Un mesopotámico, una barca y un burro

Hoy, una de esas curiosidades de la historia que demuestran lo aguilillas que somos; que nos basta una ocasión para saca partido a lo que tengamos entre manos y además salir airosos del asunto. La cosa va de un río, un burro y una barca de madera. Los ingredientes, ya de por sí, anuncian que el asunto es glorioso. Vaya que lo es. 

Antigua Mesopotamia, allá por los albores de la civilización. Algo así como hace 4.000 años año arriba año abajo. Ríos Tigris y Éufrates, que llevaban agua como para hacer unas migas, que dicen en mi pueblo —Valverde de la Vera, provincia de Cáceres. Precioso, no digo más—. ¿Qué pasa? Que navegar siguiendo la corriente era placentero: te dejas llevar y tal, pero al revés, tela telita. Vamos, que había que tenerlos bien puestos para lanzarse a contracorriente por aquellos ríos.

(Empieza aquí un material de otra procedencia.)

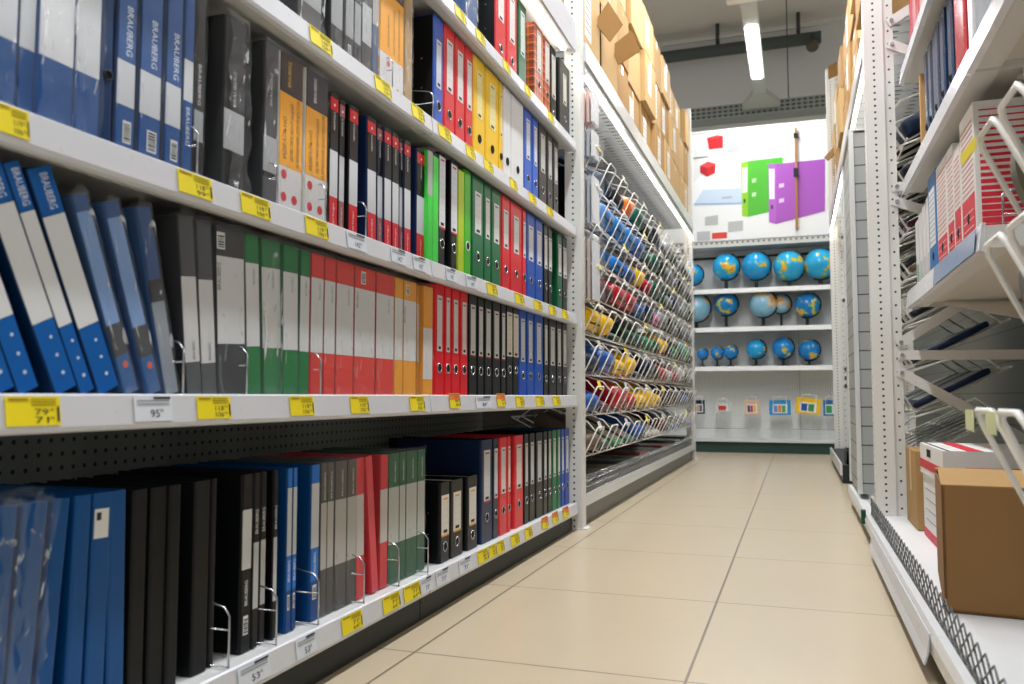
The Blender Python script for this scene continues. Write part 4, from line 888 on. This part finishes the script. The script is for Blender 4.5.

¿Y? El ingenio humano, que es maravilloso para bien y horrible para mal. No se sabe quién fue inventor/desarrollador/iluminado al que se le ocurrió el asunto, pero tenía toda su lógica: botes desechables. Sí, barcas de usar y tirar. Tal cual. Tan sencillo como llenar la barca de las mercancías para vender en destino y llevar un burro como acompañante. Conversación daría poca en el trayecto, pero compañía un rato. Luego, una vez arribado al destino, el colega que se decidió por este método —y después todos los que le copiaron, que fueron unos pocos visto el resultado— vendía las mercancías que traía consigo y también la madera de la barca a quien lo considerara menester. Negocio redondo. ¿Y el burro? ¿Ese no lo vendía? No, porque lo llevaba de vuelta a casita tan ricamente.

Pues eso, aquellos mesopotámicos. Unos aguilillas.